### To be done
Make an exact transcription of the material, leaving out all images.

### Supplied material
--- start ---
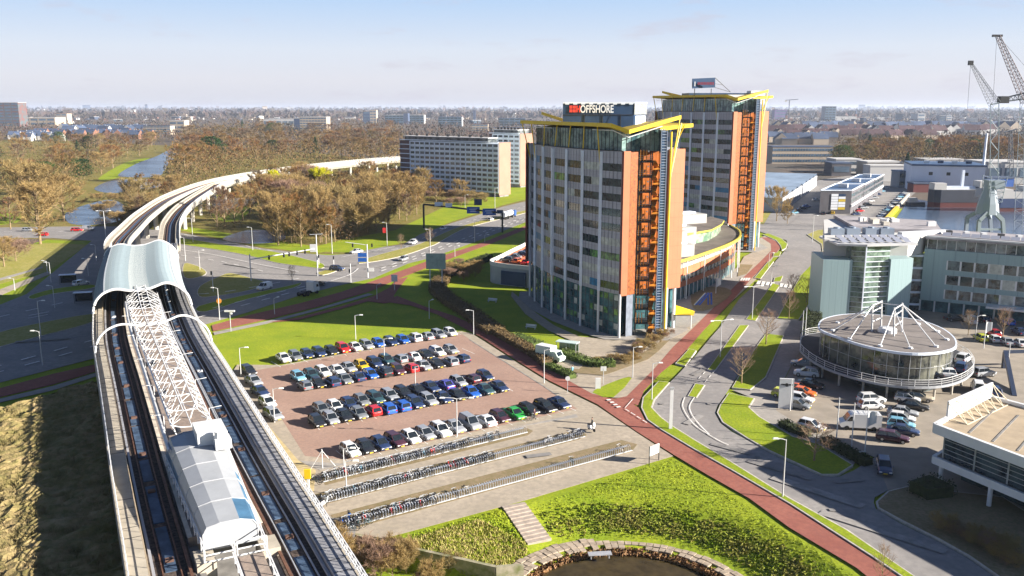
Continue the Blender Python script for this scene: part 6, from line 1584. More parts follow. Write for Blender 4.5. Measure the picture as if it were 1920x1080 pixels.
VIA = [LP.at(t, 0, 0) for t in range(0, int(LP.L), 6)] + [RP.at(t, 0, 0) for t in range(0, int(RP.L), 6)]
wat = [[(432, 452), (455, 428), (480, 416), (510, 418), (524, 442), (505, 460), (465, 458)], [(392, 382), (425, 368), (480, 370), (470, 392), (405, 400)], [(400, 395), (450, 378), (475, 392), (450, 415), (405, 416)]]
wood([(500, 458), (520, 462), (600, 464), (655, 458), (700, 440), (765, 415), (830, 392), (870, 378), (800, 366), (700, 350), (600, 345), (520, 350), (450, 362), (410, 390), (385, 410), (380, 428), (440, 432), (478, 415)], 115, (11, 16), ['bare'] * 6 + ['tan'] * 2 + ['shrub'], 'bare tree in the dense park wood between the viaduct and the main road', 'park wood beside the main road', 5, wat, mind=4.5)
for x, y, h, kd, l in ((515, 372, 14, 'yellow', 'left of the two bright yellow willows below the viaduct'), (600, 382, 17, 'yellow', 'right and larger of the two bright yellow willows below the viaduct'), (512, 452, 17, 'tan', 'tallest tan bare tree at the edge of the pond by the junction'), (600, 455, 18, 'tan', 'slender orange tan poplar-like tree in the middle of the park wood'), (555, 455, 16, 'bare', 'bare tree between the pond and the tan poplar-like tree')):
    tree(kd, G(x, y), h, l, wide=.9 if kd != 'tan' else .7)
wood([(250, 420), (290, 420), (320, 392), (345, 372), (300, 352), (240, 372), (222, 385)], 14, (9, 13), ['tan', 'bare'], 'bare tree in the copse just left of the viaduct', 'copse left of the viaduct', 6, mind=5)
wood([(318, 345), (332, 290), (345, 262), (420, 238), (560, 238), (745, 250), (745, 310), (610, 302), (480, 312), (400, 328), (345, 352)], 95, (15, 24), ['bare'] * 8 + ['ever'], 'large bare tree in the broad wood beyond the viaduct curve', 'wood beyond the viaduct', 8, mind=9, wide=1.25)
wood([(-40, 350), (-40, 268), (120, 262), (290, 262), (318, 268), (290, 285), (225, 305), (205, 325), (165, 345), (120, 380), (60, 372)], 75, (12, 18), ['bare'] * 5 + ['tan', 'ever'], 'bare tree in the park wood left of the canal', 'wood left of the canal', 9, mind=7, wide=1.2)
wood([(1560, 318), (1570, 300), (1640, 287), (1760, 290), (1960, 292), (1960, 318), (1840, 308), (1700, 306)], 62, (15, 22), ['bare'] * 9 + ['ever'], 'bare tree in the brown wood behind the harbour', 'wood behind the harbour', 10, mind=8, wide=1.3)
for x, y, ty, kd, l, w_ in ((76, 458, 345, 'tan', 'big tan bare tree with a short trunk on the lawn at far left', 1.1), (70, 420, 308, 'tan', 'large round bare tree rising behind the tree at far left', 1.25), (120, 415, 330, 'tan', 'broad bare tree right behind the far left one', 1.3), (20, 430, 372, 'bare', 'dark bare tree at the left edge by the road', 1.2), (8, 500, 445, 'tan', 'tan bush-like tree at the left edge of the lawn', 1.4), (30, 490, 452, 'shrub', 'tan scrub beside the bush at the left edge', 1.5), (262, 415, 338, 'tan', 'tan bare tree beside the double lamp left of the viaduct', 1.0),
                            (1456, 415, 352, 'tan', 'tan bare tree standing right beside the far tower', .9), (1476, 420, 385, 'tan', 'smaller bare tree at the verge behind the far tower', .9), (1699, 330, 287, 'ever', 'single dark conifer beside the white warehouse', 1.1),
                            (548, 532, 498, 'street', 'tiny bare tree beside the traffic mast in the junction', .7), (752, 474, 440, 'street', 'small bare tree on the near end of the central verge', .7), (806, 464, 428, 'street', 'small brown-leaved tree on the central verge behind the white SUV', .8)):
    tree(kd, G(x, y), HT(x, y, ty), l, wide=w_)
SX = 'street trees along the dual street'
for x, y, ty, w_, l in ((1390, 722, 652, 1.1, 'bare street tree in the showroom shadow beside the footway'), (1436, 648, 583, 1.0, 'bare street tree at the top of the sunlit right-hand lawn'), (1487, 568, 515, .9, 'bare tree in the tower shadow on the far right lawn, left one'), (1512, 570, 520, .9, 'bare tree in the tower shadow on the far right lawn, right one'), (1479, 600, 545, .8, 'bare tree at the near end of the shaded lawn'), (1552, 597, 545, .8, 'bare tree against the pale green corner block'), (1526, 868, 795, 1.5, 'wide low bare tree on the lawn before the dealership hedge')):
    tree('street', G(x, y), HT(x, y, ty), l, SX, w_)
for x, y, h, l, w_ in ((1815, 650, 5.5, 'small brown tree behind the round showroom deck, left one', .8), (1880, 655, 6.5, 'small brown tree in the yard right of the flag', .8)): tree('street', G(x, y - 20), h, l, None, w_)
tree('street', G(1652, 1100), 4.5, 'thin bare sapling at the bottom edge beside the red cycle path', None, .6)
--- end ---
### Solution to this exercise
Continue the Blender Python script for this scene: part 6, from line 1584. More parts follow. Write for Blender 4.5. Measure the picture as if it were 1920x1080 pixels.
VIA = [LP.at(t, 0, 0) for t in range(0, int(LP.L), 6)] + [RP.at(t, 0, 0) for t in range(0, int(RP.L), 6)]
wat = [[(432, 452), (455, 428), (480, 416), (510, 418), (524, 442), (505, 460), (465, 458)], [(392, 382), (425, 368), (480, 370), (470, 392), (405, 400)], [(400, 395), (450, 378), (475, 392), (450, 415), (405, 416)]]
wood([(500, 458), (520, 462), (600, 464), (655, 458), (700, 440), (765, 415), (830, 392), (870, 378), (800, 366), (700, 350), (600, 345), (520, 350), (450, 362), (410, 390), (385, 410), (380, 428), (440, 432), (478, 415)], 115, (11, 16), ['bare'] * 6 + ['tan'] * 2 + ['shrub'], 'bare tree in the dense park wood between the viaduct and the main road', 'park wood beside the main road', 5, wat, mind=4.5)
for x, y, h, kd, l in ((515, 372, 14, 'yellow', 'left of the two bright yellow willows below the viaduct'), (600, 382, 17, 'yellow', 'right and larger of the two bright yellow willows below the viaduct'), (512, 452, 17, 'tan', 'tallest tan bare tree at the edge of the pond by the junction'), (600, 455, 18, 'tan', 'slender orange tan poplar-like tree in the middle of the park wood'), (555, 455, 16, 'bare', 'bare tree between the pond and the tan poplar-like tree')):
    tree(kd, G(x, y), h, l, wide=.9 if kd != 'tan' else .7)
wood([(250, 420), (290, 420), (320, 392), (345, 372), (300, 352), (240, 372), (222, 385)], 14, (9, 13), ['tan', 'bare'], 'bare tree in the copse just left of the viaduct', 'copse left of the viaduct', 6, mind=5)
wood([(318, 345), (332, 290), (345, 262), (420, 238), (560, 238), (745, 250), (745, 310), (610, 302), (480, 312), (400, 328), (345, 352)], 95, (15, 24), ['bare'] * 8 + ['ever'], 'large bare tree in the broad wood beyond the viaduct curve', 'wood beyond the viaduct', 8, mind=9, wide=1.25)
wood([(-40, 350), (-40, 268), (120, 262), (290, 262), (318, 268), (290, 285), (225, 305), (205, 325), (165, 345), (120, 380), (60, 372)], 75, (12, 18), ['bare'] * 5 + ['tan', 'ever'], 'bare tree in the park wood left of the canal', 'wood left of the canal', 9, mind=7, wide=1.2)
wood([(1560, 318), (1570, 300), (1640, 287), (1760, 290), (1960, 292), (1960, 318), (1840, 308), (1700, 306)], 62, (15, 22), ['bare'] * 9 + ['ever'], 'bare tree in the brown wood behind the harbour', 'wood behind the harbour', 10, mind=8, wide=1.3)
for x, y, ty, kd, l, w_ in ((76, 458, 345, 'tan', 'big tan bare tree with a short trunk on the lawn at far left', 1.1), (70, 420, 308, 'tan', 'large round bare tree rising behind the tree at far left', 1.25), (120, 415, 330, 'tan', 'broad bare tree right behind the far left one', 1.3), (20, 430, 372, 'bare', 'dark bare tree at the left edge by the road', 1.2), (8, 500, 445, 'tan', 'tan bush-like tree at the left edge of the lawn', 1.4), (30, 490, 452, 'shrub', 'tan scrub beside the bush at the left edge', 1.5), (262, 415, 338, 'tan', 'tan bare tree beside the double lamp left of the viaduct', 1.0),
                            (1456, 415, 352, 'tan', 'tan bare tree standing right beside the far tower', .9), (1476, 420, 385, 'tan', 'smaller bare tree at the verge behind the far tower', .9), (1699, 330, 287, 'ever', 'single dark conifer beside the white warehouse', 1.1),
                            (548, 532, 498, 'street', 'tiny bare tree beside the traffic mast in the junction', .7), (752, 474, 440, 'street', 'small bare tree on the near end of the central verge', .7), (806, 464, 428, 'street', 'small brown-leaved tree on the central verge behind the white SUV', .8)):
    tree(kd, G(x, y), HT(x, y, ty), l, wide=w_)
SX = 'street trees along the dual street'
for x, y, ty, w_, l in ((1390, 722, 652, 1.1, 'bare street tree in the showroom shadow beside the footway'), (1436, 648, 583, 1.0, 'bare street tree at the top of the sunlit right-hand lawn'), (1487, 568, 515, .9, 'bare tree in the tower shadow on the far right lawn, left one'), (1512, 570, 520, .9, 'bare tree in the tower shadow on the far right lawn, right one'), (1479, 600, 545, .8, 'bare tree at the near end of the shaded lawn'), (1552, 597, 545, .8, 'bare tree against the pale green corner block'), (1526, 868, 795, 1.5, 'wide low bare tree on the lawn before the dealership hedge')):
    tree('street', G(x, y), HT(x, y, ty), l, SX, w_)
for x, y, h, l, w_ in ((1815, 650, 5.5, 'small brown tree behind the round showroom deck, left one', .8), (1880, 655, 6.5, 'small brown tree in the yard right of the flag', .8)): tree('street', G(x, y - 20), h, l, None, w_)
tree('street', G(1652, 1100), 4.5, 'thin bare sapling at the bottom edge beside the red cycle path', None, .6)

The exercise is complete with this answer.